- **Data section**
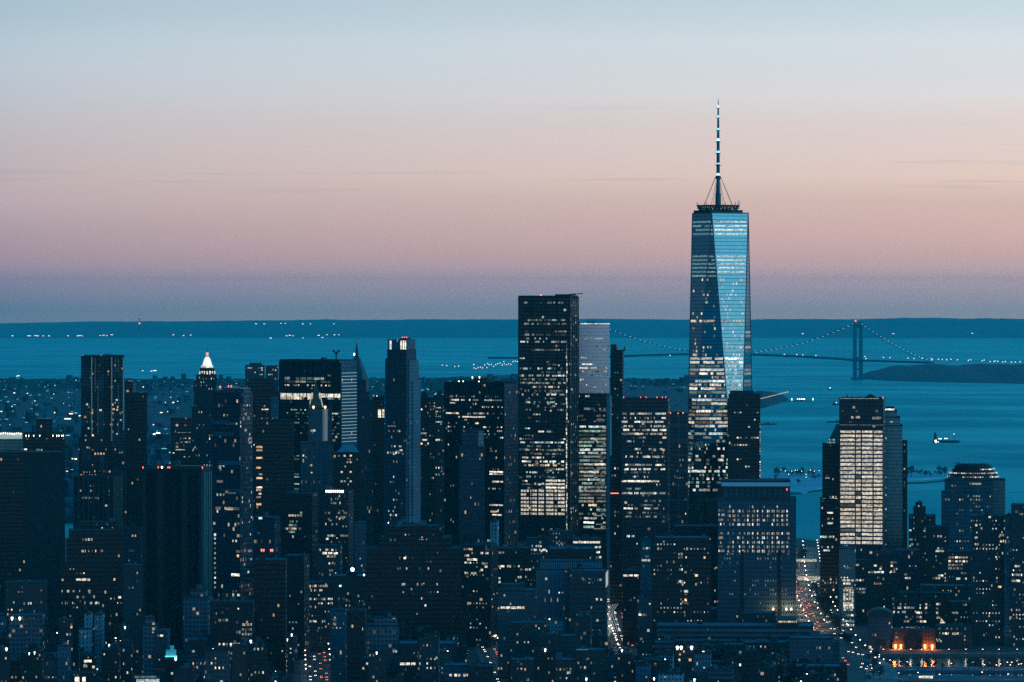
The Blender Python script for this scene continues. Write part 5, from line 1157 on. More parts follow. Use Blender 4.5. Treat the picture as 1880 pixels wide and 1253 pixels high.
b = byl('framed by pale pilasters'); b.fins(14, PALESTEEL, 'pilasters', .9, .5, 'f'); b.bands(20, PALESTEEL, 'beams', .5, .4, 'f')
b = byl('colonnade row'); b.fins(5, MATS['grey_masonry'], 'columns', .8, .6, 'f')
# arched roof hall by the river
b = Bldg('riverside_hall', 'blank riverside hall with a semicircular gable roof, left of the orange glow', 1594, 1639, 1134, 3962, 0, 30, 'grey_masonry', cat='hall', par=0)
m = MB(); n = 14; xa, xb = b.x(1592), b.x(1641); cx = (xa + xb) / 2; r = (xb - xa) / 2; zz = b.top + .3; rise = b.z(1119) - zz
arc = [(cx - r * cos(pi * i / n), zz + rise * sin(pi * i / n)) for i in range(n + 1)]
vs = [(x, -15, z) for x, z in arc] + [(x, 15, z) for x, z in arc]
m.add(vs, [(i + 1, i, n + 1 + i, n + 2 + i) for i in range(n)] + [tuple(range(n + 1)), tuple(range(2 * n + 1, n, -1))]); b.part('vaulted_roof', m, EQUIP)
m = MB(); m.box(b.x(1610), b.x(1628), -b.D / 2 - .2, -b.D / 2 - .02, 3, 9); b.part('dark_loading_door', m, MATS['black_steel_wall'])
m = MB(); m.box(-1.2, 1.2, -.3, 0, -1.2, 1.2, True); o = m.build('entrance_lamp', WM['b'], b.e); o.location = (b.x(1598), -b.D / 2 - .3, b.z(1189)); b.finish()
facade('porch_brick', (.16, .05, .03), (.006, .015, .024), 3.6, 3.0, .35, .45, .3, 0, .0, tv=(.6, .7))
# riverfront school front with orange lit porches
b = Bldg('riverside_school', 'low riverside school front with two blazing orange lit entrances above the dark water', 1641, 1718, 1158, 3958, 0, 30, 'porch_brick', cat='school', par=1)
b.row(1163, 1644, 1650, 'd', 1, 2.4, 5); b.row(1171, 1644, 1650, 'd', 1, 2.4, 5); b.row(1172, 1683, 1700, 'd', .4, 1.6); b.row(1152.5, 1655, 1700, 'd', .5, 1); b.clutter(4)
for u, s_ in ((1636.5, 0), (1642, 1), (1655, 1), (1699, 1), (1712, 1)):
    m = MB(); m.box(-.8, .8, -.5, 0, -2.4, 1.6, True); o = m.build('lit_entrance', lamp_mat('porch_glow', (1, .68, .3), 1.9), b.e); o.location = (max(b.x(u), -b.W / 2 + 2), -b.D / 2 - .1, b.z(1187))
for u, e_ in ((1643, 1.0), (1655, .5), (1700, 1.0), (1714, .8)):
    li = bpy.data.lights.new('entrance_glow', 'POINT'); li.energy = 9000 * e_; li.color = (1, .22, .02); li.shadow_soft_size = 1.2
    lo = bpy.data.objects.new('entrance_glow', li); COL.objects.link(lo); lo.parent = b.e; lo.location = (b.x(u), -b.D / 2 - 3.2, b.z(1187))
m = MB()
for u in (1641, 1661, 1694, 1717): m.box(b.x(u) - .8, b.x(u) + .8, -b.D / 2 - 2.5, -b.D / 2 + .1, 0, b.z(1173))
b.part('porch_piers', m, MATS['red_brick']); b.finish()
b = byl('right of the orange glow')
m = MB(); m.add([(b.x(1727), -b.D/2 - .3, b.z(1145)), (b.x(1737), -b.D/2 - .3, b.z(1145)), (b.x(1729), -b.D/2 - .3, b.z(1136)), (b.x(1727), -b.D/2 - .9, b.z(1145)), (b.x(1737), -b.D/2 - .9, b.z(1145)), (b.x(1729), -b.D/2 - .9, b.z(1136))], [(3, 4, 5), (0, 2, 1), (0, 1, 4, 3), (1, 2, 5, 4), (2, 0, 3, 5)])
b.part('lit_triangle_sail', m, WM['m'])
# transit hall with white ribs
e = empty('transit_hall', (X_at(1106, 4120), 4120, 2.3), -.1); tag(e, 'white ribbed winged hall glowing beside the centre avenue', 'transit hall')
m = MB()
for i in range(9):
    y = -6 + i * 4.2; x = -8 + i * 1.9; m.bar((x - 4, y, 2), (x, y, 20), .7); m.bar((x, y, 20), (x + 6, y - 1, 29), .6); m.bar((x + 8, y, 2), (x + 2, y, 20), .7)
m.build('ribs', lamp_mat('white_rib_lit', (.8, .85, .9), .2), e)
m = MB(); m.box(-7, 7, -8, 32, 0, 12); m.build('hall_body', WM['g'], e)
# cyan lit roof pavilion and tanks
b = Bldg('loft_building', 'narrow loft with a brilliant cyan lit glass crown at lower left', 303, 324, 1207, 3380, 0, 22, 'dark_masonry', par=.8)
m = MB(); m.box(b.x(304), b.x(323), -b.D / 2 + 2, 8, b.top + 1.2, b.top + 4.6, True); m.box(b.x(312), b.x(319), -b.D / 2 + 4, 6, b.top + 4.6, b.top + 8, True); b.part('glass_crown', m, lamp_mat('cyan_glass_lit', (.0, .42, .62), .22))
m = MB(); m.box(b.x(302.5), b.x(324.5), -b.D / 2 - .4, -b.D / 2 + 1.4, b.top + .2, b.top + 1.1, True); b.part('cyan_light_line', m, lamp_mat('cyan_line', (.15, .95, 1), 1.1)); b.beacon(322, 1210.5, -.02, .9, COLD_LAMP, 'wall_lamp'); b.grid(1250, 1212, dens=.04); b.finish()
b = Bldg('loft_building', 'loft roof with a white lit canopy touching the bottom edge at lower left', 246, 293, 1246, 3280, 0, 26, 'dark_masonry', par=0, roof=ROOF)
m = MB(); m.box(b.x(247), b.x(286), -10, -7, b.top + .3, b.z(1242.6), True); m.box(b.x(250), b.x(292), -13.4, -13.1, b.z(1256), b.z(1247), True); b.part('lit_canopy', m, WM['c']); b.finish()
b = Bldg('loft_building', 'loft with two big cream windows touching the bottom edge at lower left', 130, 176, 1238, 3300, 0, 26, 'brown_brick', roof=ROOF); b.row(1248, 136, 146, 'b', 1, 5, 5); b.row(1248, 150, 157, 'b', 1, 5, 5)
b.row(1232, 0, 0); b.finish()
b = Bldg('loft_building', 'small loft with stacked bright windows near the bottom left corner', 146, 176, 1206, 3420, 0, 26, 'red_brick'); b.row(1214, 153, 168, 'b', .95, 2.2, 5); b.row(1223, 152, 160, 'w', 1, 2.2); b.row(1225, 168, 174, 'w', 1, 2); b.row(1233, 154, 163, 'b', .95, 2.2, 5); b.row(1233, 168, 174, 'o', 1, 2); b.grid(1250, 1208, dens=.04); b.tank(150); b.finish()
for bb in MIDB: bb.finish()
b = byl('black apartment block'); 
# yellow-white lit plant at the far left behind the slabs
b = Bldg('lit_waterfront_shed', 'brightly floodlit pale shed between two dark slabs at the far left', -4, 42, 793, 5200, 0, 40, 'pale_glass', cat='shed', par=.4)
m = MB(); m.box(-b.W / 2 + 1, b.W / 2 - 1, -b.D / 2 - .4, -b.D / 2 - .05, b.z(806), b.z(795), True); b.part('floodlit_wall', m, lamp_mat('shed_flood', (.62, .72, .58), .45))  # floodlight on the shed wall painted as a glowing panel
for u in range(2, 42, 4): b.beacon(u, 797 - random.uniform(0, 3), -.03, .38, WHITE_LAMP, 'wall_lamp')
b.finish()
# ================================================================== streets
ASPH = pbr('asphalt', (.045, .05, .055), .8, 0, .35, .08)
PAVE = pbr('pavement_concrete', (.10, .11, .12), .85, 0, .3, .1)
PAINT = pbr('road_paint', (.6, .6, .58), .7, 0, .2, .5)
GROUND = pbr('city_ground', (.035, .045, .055), .9, 0, .5, .02)
def poly_sheet(name, pts, z, mat, depth=None):
    m = MB()
    if depth: m.prism(pts, z - depth, z)
    else: m.add([(x, y, z) for x, y in pts], [tuple(range(len(pts)))])
    o = m.build(name, mat); tag(o, kind='structure'); return o
def G(u, v, z=2.3): d = D_flat(v, z); return (X_at(u, d), d)
# the island: left part runs back to the East River, right part to the harbour
poly_sheet('ground', [(-1400, 200), (X_at(1598, 3600), 1500), (X_at(1598, 3600), 3600), G(1590, 1236), G(1592, 1200.5), G(1925, 1200.5), (X_at(1900, 4800), 4800), (X_at(1700, 5300), 5300), (X_at(1500, 5700), 5700), (X_at(1400, 5900), 5900), (X_at(900, 6050), 6050), (X_at(300, 5900), 5900), (X_at(-300, 5500), 5500), (-1500, 5300)], 2.3, GROUND, 8)
STREETS = []
def street(name, label, pts, w, marks=True, walk=4.0, lanes=None):
    """pts in photo pixels on the ground; a road with kerbs and paint"""
    P = [Vector(G(u, v)) for u, v in pts]
    def off(k):
        r = []
        for i, p in enumerate(P):
            a = P[max(0, i - 1)]; b_ = P[min(len(P) - 1, i + 1)]; t = (b_ - a).normalized(); n = Vector((t.y, -t.x)); r.append(p + n * k)
        return r
    def ribbon(k0, k1, z, h=0):
        A, B = off(k0), off(k1); m = MB()
        for i in range(len(P) - 1):
            q = [A[i], B[i], B[i + 1], A[i + 1]]
            vs = [(p.x, p.y, z) for p in q]
            if h:
                vs += [(p.x, p.y, z - h) for p in q]; m.add(vs, [(0, 1, 2, 3), (4, 5, 1, 0), (6, 7, 3, 2), (5, 6, 2, 1), (7, 4, 0, 3)])
            else: m.add(vs, [(0, 1, 2, 3)])
        return m
    o = ribbon(-w / 2, w / 2, 2.31).build(name, ASPH); tag(o, kind='structure')
    for s in (-1, 1):
        k0, k1 = sorted((s * w / 2, s * (w / 2 + walk))); o = ribbon(k0, k1, 2.45, .15).build('pavement', PAVE); tag(o, kind='structure')
    if marks:
        m = MB(); L = lanes or [0]
        for k in L:
            C = off(k - .1); E = off(k + .1)
            for i in range(len(P) - 1):
                ln = (C[i + 1] - C[i]).length; n = int(ln / 12)
                for j in range(n):
                    f0, f1 = j / n, j / n + .4 / n
                    q = [C[i].lerp(C[i + 1], f0), E[i].lerp(E[i + 1], f0), E[i].lerp(E[i + 1], f1), C[i].lerp(C[i + 1], f1)]
                    m.add([(p.x, p.y, 2.315) for p in q], [(0, 1, 2, 3)])
        o = m.build('lane_markings', PAINT); tag(o, kind='structure')
    STREETS.append((P, w, name)); return P, off
wide = street('riverside_road', '', [(1604, 1330), (1590, 1253), (1563, 1215), (1535, 1182), (1516, 1155), (1500, 1125), (1490, 1100), (1484, 1075), (1480, 1050), (1478, 1025), (1476, 1005)], 35, lanes=(-14, -10.5, -7, -3.5, 3.5, 7, 10.5, 14))
avl = street('road', '', [(590, 1330), (585, 1253), (582, 1210), (578, 1180), (574, 1150), (570, 1110)], 22, lanes=(-5, 0, 5))
avd = street('road', '', [(935, 1320), (926, 1253), (914, 1225), (902, 1200), (887, 1175), (876, 1150), (872, 1120)], 18, lanes=(-4, 0, 4))
avc = street('road', '', [(1168, 1260), (1160, 1200), (1148, 1170), (1138, 1140), (1133, 1110), (1130, 1080), (1127, 1040)], 26, lanes=(-6, 0, 6))
cross = street('cross_road', '', [(1440, 1168), (1480, 1168), (1522, 1167), (1575, 1166)], 18, lanes=(0,))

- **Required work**
Which lines hold the word "wide"? Copy all of them.

- **Written response**
The Blender Python script for this scene continues. Write part 5, from line 1157 on. More parts follow. Use Blender 4.5. Treat the picture as 1880 pixels wide and 1253 pixels high.
wide = street('riverside_road', '', [(1604, 1330), (1590, 1253), (1563, 1215), (1535, 1182), (1516, 1155), (1500, 1125), (1490, 1100), (1484, 1075), (1480, 1050), (1478, 1025), (1476, 1005)], 35, lanes=(-14, -10.5, -7, -3.5, 3.5, 7, 10.5, 14))